Friday, Apr. 05, 1968
Mixing Races in Manhattan
As urban public schools grow increasingly black, city private schools are thriving--as select enclaves for ever brighter whites. Many such schools are seeking more Negroes, but in New York City, for example, private-school enrollment is still only about 3% black. Now one unusual school is showing others how to break the racial barriers.
After eight years of teaching at Manhattan's Dalton School, Augustus Trowbridge felt frustrated in the face of his students' uniform brilliance, decided "there is no justification for the perpetuation of institutions that represent only one society." In 1966 he started his own Manhattan Country School, which has a 30% Negro and Puerto Rican enrollment, hopes to serve as "a private model for public education."
Trowbridge, 33, a private-school product of Philadelphia's Chestnut Hill Academy and Vermont's Putney School, shuns the liberal notion that racial differences should be ignored. Manhattan Country's Negro pupils, most of whom are from poverty areas in East Harlem, may wear "Afro" haircuts with pride, knowing that their white classmates from high-rise apartment buildings cannot match them. No one pretends that there are no racial tensions at the school--but whenever a child tosses a racial slur, it becomes a topic of freewheeling discussion in which teachers lead the students in discovering the falseness of their generalizations.
Picking Beads. Manhattan Country's 102 children and ten teachers occupy three floors of a baroque mansion just off Fifth Avenue. So far, the children are in six classes, ranging from nursery school to a combined fourth and fifth grade. A $60,000 grant from the Kettering Foundation helped start the school, but despite scattered donations from some 30 foundations, it is hard-pressed for the scholarship funds it needs to retain its racial mix. Half the students get financial aid in meeting the tuition, which runs from $1,050 to $1,700 a year. Already 500 applicants are competing for 25 openings next year. They will be chosen mainly on the basis of highly subjective interviews. "It's like having a tray of beads," says Associate Director Ruth Cooke. "You pick out those with a certain sparkle."

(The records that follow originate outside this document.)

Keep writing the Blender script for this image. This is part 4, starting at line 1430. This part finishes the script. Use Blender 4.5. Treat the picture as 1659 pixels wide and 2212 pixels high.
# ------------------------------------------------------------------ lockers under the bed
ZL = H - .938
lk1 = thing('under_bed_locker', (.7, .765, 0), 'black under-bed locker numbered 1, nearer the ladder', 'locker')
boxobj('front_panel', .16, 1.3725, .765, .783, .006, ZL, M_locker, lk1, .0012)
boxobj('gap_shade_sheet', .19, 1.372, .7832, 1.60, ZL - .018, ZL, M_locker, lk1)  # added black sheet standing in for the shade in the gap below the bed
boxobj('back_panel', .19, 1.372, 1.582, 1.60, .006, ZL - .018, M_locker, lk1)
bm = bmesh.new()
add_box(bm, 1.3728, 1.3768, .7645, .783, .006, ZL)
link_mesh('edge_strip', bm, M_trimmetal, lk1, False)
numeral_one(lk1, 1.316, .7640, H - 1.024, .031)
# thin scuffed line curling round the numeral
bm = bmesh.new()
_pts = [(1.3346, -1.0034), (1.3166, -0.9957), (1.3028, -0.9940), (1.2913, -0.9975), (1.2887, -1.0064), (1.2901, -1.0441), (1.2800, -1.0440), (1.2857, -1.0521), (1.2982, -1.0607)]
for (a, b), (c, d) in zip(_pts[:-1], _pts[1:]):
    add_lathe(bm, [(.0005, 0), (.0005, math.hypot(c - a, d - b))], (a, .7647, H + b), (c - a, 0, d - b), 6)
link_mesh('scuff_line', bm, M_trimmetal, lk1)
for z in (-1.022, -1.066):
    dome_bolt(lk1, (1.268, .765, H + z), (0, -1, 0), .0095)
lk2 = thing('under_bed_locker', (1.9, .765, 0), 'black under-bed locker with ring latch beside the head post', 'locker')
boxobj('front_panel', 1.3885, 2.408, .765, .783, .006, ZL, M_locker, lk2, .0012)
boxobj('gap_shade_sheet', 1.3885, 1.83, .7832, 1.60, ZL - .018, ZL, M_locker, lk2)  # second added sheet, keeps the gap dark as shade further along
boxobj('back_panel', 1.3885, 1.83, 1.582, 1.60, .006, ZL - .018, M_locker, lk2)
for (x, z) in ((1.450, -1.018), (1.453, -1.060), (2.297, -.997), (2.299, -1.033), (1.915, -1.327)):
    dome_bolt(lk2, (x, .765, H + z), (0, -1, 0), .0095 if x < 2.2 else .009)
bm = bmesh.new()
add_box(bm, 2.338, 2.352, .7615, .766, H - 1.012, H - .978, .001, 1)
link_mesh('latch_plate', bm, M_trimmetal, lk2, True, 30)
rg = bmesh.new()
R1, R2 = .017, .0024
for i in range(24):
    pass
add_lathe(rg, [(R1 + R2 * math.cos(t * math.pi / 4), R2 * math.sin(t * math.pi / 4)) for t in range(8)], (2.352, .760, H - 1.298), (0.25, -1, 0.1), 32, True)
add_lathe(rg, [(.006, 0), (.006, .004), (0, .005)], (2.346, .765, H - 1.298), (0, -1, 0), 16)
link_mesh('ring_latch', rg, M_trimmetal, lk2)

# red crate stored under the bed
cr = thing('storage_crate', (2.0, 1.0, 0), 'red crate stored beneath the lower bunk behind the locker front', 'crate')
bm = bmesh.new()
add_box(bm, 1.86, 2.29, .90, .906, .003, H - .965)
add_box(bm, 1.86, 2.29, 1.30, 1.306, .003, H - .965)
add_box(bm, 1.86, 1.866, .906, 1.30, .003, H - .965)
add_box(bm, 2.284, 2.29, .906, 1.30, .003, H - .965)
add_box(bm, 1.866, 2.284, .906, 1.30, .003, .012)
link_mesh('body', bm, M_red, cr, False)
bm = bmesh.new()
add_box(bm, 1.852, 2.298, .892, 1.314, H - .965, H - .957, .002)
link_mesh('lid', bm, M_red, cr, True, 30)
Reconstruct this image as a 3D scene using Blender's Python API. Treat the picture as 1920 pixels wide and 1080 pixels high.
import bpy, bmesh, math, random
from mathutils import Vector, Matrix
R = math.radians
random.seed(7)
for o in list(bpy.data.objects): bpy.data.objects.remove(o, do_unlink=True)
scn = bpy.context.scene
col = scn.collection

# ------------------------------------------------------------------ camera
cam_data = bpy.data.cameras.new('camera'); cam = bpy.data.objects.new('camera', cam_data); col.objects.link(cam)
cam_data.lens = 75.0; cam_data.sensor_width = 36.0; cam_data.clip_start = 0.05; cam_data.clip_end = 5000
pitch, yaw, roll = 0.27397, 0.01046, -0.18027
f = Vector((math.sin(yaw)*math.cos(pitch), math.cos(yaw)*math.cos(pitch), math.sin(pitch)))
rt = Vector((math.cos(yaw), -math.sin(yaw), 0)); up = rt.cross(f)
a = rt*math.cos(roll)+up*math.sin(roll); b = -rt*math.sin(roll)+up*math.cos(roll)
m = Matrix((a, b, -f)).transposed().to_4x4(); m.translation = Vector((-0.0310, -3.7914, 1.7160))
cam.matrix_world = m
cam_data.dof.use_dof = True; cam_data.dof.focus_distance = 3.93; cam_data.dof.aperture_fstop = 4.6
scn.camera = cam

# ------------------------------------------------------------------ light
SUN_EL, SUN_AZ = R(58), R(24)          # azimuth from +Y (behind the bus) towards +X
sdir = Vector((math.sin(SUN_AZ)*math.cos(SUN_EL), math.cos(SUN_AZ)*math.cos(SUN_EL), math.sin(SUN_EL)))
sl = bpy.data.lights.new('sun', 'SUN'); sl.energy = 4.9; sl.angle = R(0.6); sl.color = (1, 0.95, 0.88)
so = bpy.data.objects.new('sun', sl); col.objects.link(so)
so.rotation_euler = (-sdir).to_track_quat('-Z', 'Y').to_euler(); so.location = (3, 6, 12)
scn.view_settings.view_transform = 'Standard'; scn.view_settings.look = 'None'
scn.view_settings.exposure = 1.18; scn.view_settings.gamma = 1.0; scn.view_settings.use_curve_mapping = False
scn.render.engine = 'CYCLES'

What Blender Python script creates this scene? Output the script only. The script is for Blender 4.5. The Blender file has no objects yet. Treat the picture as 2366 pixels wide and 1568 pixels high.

The curriculum accents learning by "discovery" and subtly prods the children to teach one another. To act out childhood fantasies, they create weird costumes and run off in them to Central Park, where, as one student wrote in his daily journal, he simply "spied on people." One classroom contains eight doves, a skink, boa constrictor, canary, goldfish, turtles and families of gerbils and mice. The mating habits of a pair of doves, Hawk and Paloma, led to a highly explicit discussion of reproduction, all duly recorded in a scrapbook labeled the "Dove Book." The animals provide a common community of interest--and creating a community is a main Trowbridge aim.
Being Themselves. Such togetherness is turned to individual advantage. When a nine-year-old boy with a reading problem was asked to help second-graders with their reading, he became so proud that he not only overcame his own difficulty, but proved a highly effective teacher as well. A Negro girl, too repressed to talk, was handed a doll by a white girl, who told her: "You're the mother--and mothers have got to talk to their children." She did.
The paradoxical school name stems from the fact that the school has a 300-acre farm in upstate New York, where students spend occasional weeks in nature study. The advantage of the rural experience, says Trowbridge, is that "the farm is neutral in a way the city is not--it makes the same demands on the deprived kids as it makes upon the middle-class kid." To avoid pressuring all students to conform to middle-class values, there is no grading or assignment to ability "tracks"--all in line with Trowbridge's theory that "if children were not always measured comparatively, they might have the incentive to be themselves."
Actually, the faculty finds that the white youngsters seem to benefit more from the integration than do the Negroes. They learn to admire the independence and street savvy of the black children, such as that of the five-year-old who pushes alone into crowded rush-hour buses to attend school--a trip that would frighten his sheltered white classmates. The school has been so successful that only one student has dropped out. He was withdrawn by parents who objected to such close association with children from the ghetto. His parents are middle-class Negroes.